Be open to where change takes you

By Lisa Maria Boyles

In reading “Atomic Habits” by James Clear, a point struck me:

Avoid making any single aspect of your identity an overwhelming portion of who you are. In the words of investor Paul Graham, “keep your identity small.” The more you let a single belief define you, the less capable you are of adapting when life challenges you.

For almost 20 years, my identity was that I was a journalist. By the time I graduated with honors from Fresno State’s Department of Mass Communications and Journalism in 1995, I had already been working two years as a reporter for The Fresno Bee’s community publications.

I continued on that path — becoming an editor, launching a new publication, joining the Fresno Bee copy desk at the mother ship in downtown Fresno, and finally as an associate editor on the Opinion Pages for the final seven years of my journalism career.

Things took a downturn in 2008, the year our daughter started kindergarten. Along with the overall tanking of the economy and housing market, newspapers took a beating, all across the nation, not just here.

I hung in there for four more years. And then it came to an end. In August 2012, I was laid off just shy of 20 years with the company.

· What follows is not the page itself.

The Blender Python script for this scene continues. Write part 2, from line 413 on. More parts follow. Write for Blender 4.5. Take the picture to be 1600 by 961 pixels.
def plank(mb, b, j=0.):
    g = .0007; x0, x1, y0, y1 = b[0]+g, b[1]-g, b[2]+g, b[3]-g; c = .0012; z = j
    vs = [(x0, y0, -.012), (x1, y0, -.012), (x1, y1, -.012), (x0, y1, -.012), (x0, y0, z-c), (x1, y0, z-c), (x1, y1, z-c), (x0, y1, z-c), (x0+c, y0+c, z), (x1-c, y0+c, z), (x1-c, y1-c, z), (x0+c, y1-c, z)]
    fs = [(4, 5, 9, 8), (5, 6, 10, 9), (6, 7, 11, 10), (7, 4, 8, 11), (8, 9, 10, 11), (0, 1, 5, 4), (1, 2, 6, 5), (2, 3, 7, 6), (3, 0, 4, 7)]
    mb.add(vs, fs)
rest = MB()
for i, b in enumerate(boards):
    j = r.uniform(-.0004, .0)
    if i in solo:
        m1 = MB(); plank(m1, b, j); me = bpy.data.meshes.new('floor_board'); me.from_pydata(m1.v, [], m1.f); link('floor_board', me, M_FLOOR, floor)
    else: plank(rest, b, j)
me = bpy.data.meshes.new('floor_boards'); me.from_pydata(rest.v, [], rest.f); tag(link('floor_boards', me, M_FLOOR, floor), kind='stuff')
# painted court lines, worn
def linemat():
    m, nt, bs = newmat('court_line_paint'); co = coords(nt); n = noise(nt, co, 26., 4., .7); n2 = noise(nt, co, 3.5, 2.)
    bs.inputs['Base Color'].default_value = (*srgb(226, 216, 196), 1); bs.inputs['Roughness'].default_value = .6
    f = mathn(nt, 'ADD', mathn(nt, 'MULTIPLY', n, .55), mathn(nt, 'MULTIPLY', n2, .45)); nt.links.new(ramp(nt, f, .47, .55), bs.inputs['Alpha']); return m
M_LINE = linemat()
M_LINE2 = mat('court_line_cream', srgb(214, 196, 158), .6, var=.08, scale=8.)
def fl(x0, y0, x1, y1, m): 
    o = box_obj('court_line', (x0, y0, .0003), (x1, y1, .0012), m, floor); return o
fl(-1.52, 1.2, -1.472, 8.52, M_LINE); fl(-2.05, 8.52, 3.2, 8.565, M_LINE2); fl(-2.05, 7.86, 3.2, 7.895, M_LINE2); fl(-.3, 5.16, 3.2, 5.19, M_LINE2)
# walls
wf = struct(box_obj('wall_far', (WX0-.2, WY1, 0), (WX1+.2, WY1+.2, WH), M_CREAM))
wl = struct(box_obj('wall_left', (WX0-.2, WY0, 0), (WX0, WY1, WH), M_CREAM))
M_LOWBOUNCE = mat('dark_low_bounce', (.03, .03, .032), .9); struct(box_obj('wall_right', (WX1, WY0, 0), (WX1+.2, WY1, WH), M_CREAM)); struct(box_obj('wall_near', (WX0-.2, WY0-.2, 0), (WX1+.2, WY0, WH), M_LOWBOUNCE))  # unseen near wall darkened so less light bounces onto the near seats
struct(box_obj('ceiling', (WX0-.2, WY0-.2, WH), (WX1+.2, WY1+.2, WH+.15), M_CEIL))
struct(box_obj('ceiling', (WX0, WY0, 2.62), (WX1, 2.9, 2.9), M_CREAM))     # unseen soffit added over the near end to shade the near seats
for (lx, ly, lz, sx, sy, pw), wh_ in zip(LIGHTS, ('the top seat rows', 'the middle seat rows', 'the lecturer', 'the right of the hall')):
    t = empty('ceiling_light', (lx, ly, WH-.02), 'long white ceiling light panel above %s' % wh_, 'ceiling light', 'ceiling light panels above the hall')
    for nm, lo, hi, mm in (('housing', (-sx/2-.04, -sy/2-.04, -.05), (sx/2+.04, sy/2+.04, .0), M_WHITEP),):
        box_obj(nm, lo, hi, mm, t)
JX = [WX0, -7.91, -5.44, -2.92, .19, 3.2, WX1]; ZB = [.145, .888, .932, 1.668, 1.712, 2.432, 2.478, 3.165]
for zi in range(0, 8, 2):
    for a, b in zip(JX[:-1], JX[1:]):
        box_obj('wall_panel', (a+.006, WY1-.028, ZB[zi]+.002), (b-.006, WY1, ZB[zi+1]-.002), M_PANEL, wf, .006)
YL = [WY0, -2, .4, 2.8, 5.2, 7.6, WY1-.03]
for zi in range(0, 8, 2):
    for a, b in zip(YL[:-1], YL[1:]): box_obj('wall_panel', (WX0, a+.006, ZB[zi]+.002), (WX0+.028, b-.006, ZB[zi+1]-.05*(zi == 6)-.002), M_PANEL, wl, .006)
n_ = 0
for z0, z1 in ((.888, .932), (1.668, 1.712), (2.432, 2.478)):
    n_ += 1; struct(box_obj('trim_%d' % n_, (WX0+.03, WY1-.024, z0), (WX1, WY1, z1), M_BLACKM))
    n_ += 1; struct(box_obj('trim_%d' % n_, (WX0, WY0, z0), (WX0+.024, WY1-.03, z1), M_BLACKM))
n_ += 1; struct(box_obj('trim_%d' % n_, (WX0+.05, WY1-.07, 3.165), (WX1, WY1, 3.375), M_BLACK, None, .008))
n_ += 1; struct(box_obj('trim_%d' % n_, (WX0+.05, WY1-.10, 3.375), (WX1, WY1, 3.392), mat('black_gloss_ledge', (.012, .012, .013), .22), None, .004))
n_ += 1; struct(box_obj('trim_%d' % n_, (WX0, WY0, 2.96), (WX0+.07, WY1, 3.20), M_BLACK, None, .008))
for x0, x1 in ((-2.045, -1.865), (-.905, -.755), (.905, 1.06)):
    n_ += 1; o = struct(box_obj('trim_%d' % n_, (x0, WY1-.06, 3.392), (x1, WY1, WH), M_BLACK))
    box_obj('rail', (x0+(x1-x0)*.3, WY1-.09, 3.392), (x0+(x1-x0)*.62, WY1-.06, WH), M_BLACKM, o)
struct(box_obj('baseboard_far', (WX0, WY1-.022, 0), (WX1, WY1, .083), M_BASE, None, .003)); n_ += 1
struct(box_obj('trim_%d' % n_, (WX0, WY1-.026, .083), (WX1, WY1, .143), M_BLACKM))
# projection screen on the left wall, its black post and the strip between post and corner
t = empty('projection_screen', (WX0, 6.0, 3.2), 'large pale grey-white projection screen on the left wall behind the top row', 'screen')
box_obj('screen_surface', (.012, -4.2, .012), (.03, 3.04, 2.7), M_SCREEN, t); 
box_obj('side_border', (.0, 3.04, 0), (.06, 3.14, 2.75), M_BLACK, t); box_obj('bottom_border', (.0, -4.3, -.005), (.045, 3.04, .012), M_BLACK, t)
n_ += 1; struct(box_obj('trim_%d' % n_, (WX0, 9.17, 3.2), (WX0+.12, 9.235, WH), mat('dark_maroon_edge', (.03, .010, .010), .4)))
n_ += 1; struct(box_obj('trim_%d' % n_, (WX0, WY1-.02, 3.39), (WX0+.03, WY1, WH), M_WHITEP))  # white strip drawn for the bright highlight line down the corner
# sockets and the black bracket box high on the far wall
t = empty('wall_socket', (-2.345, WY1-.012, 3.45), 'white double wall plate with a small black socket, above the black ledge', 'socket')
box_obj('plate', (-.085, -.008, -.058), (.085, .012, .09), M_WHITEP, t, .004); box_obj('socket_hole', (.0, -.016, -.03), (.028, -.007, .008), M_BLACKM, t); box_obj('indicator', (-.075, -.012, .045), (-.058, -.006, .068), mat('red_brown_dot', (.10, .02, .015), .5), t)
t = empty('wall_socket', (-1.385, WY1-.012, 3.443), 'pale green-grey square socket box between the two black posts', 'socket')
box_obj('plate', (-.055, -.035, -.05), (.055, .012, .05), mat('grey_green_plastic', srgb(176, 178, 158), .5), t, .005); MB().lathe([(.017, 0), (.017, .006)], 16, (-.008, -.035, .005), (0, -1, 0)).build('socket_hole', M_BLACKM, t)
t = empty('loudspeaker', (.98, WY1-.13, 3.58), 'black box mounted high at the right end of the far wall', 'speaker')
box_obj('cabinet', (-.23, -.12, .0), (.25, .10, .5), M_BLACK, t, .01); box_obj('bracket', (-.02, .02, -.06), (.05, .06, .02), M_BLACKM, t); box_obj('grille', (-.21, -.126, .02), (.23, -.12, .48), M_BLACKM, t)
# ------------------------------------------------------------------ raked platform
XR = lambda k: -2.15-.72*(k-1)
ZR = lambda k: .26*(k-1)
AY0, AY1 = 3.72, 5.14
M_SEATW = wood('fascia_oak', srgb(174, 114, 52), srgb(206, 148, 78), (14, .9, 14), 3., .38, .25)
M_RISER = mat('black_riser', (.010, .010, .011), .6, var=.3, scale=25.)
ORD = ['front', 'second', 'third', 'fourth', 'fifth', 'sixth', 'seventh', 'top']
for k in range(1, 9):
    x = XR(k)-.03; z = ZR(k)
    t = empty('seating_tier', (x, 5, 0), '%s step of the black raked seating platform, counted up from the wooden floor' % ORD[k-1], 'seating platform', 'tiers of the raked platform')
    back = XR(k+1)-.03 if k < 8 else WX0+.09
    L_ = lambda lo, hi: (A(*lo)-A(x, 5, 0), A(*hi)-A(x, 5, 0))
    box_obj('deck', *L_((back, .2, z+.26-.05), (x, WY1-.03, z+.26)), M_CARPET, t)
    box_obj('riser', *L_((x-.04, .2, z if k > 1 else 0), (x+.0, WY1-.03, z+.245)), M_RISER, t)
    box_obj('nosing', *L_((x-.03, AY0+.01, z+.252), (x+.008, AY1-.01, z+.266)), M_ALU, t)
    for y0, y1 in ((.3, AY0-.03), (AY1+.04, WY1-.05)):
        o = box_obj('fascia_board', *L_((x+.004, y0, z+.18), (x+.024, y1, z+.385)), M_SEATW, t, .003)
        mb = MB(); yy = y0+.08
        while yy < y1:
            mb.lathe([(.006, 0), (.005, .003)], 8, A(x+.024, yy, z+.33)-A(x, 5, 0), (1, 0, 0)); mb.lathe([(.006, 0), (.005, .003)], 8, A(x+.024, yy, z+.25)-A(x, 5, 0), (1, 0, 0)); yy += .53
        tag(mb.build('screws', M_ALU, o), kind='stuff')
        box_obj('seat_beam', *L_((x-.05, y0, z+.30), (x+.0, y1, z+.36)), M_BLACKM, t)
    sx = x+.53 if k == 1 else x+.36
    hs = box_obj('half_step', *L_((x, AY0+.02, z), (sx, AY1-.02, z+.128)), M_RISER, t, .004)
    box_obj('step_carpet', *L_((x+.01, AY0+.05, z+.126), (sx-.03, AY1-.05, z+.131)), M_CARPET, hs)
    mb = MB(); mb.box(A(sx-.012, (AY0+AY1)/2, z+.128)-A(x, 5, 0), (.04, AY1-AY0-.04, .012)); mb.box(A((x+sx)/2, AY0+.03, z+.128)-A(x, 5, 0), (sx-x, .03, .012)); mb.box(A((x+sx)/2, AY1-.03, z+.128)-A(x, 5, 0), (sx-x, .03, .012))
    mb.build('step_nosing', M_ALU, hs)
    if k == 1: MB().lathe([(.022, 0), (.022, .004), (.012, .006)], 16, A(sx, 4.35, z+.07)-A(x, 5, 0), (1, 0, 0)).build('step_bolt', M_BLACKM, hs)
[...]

Journalism isn’t just a job or a career. It’s a passion, a calling. With that part of my life over, what was my identity now?

“When you cling too tightly to one identity, you become brittle. Lose that one thing and you lose yourself.” ~ James Clear

I knew in 2012 I had to refocus on who I was and what I could do. I needed to be flexible, not brittle. Easier to do in your twenties maybe, but I still managed to do it in my forties.

That was eight years ago. I started over, in a new direction, working off what I knew how to do — to tell people’s stories, to communicate. Along the way, I learned some new strengths that I possess, and I figured out some things that I don’t really have an interest in doing.

On my final day at The Bee, I wrote this in this blog:

Change is the only constant in life. If you can cope, adapt and thrive with that, you’ll be OK.

Make your identity broad enough that it doesn’t limit you. I am not only a journalist, not only a communications specialist, not only a public information officer.

I am a writer, a storyteller. And there are so many places that can take me. There will always be stories that need to be told.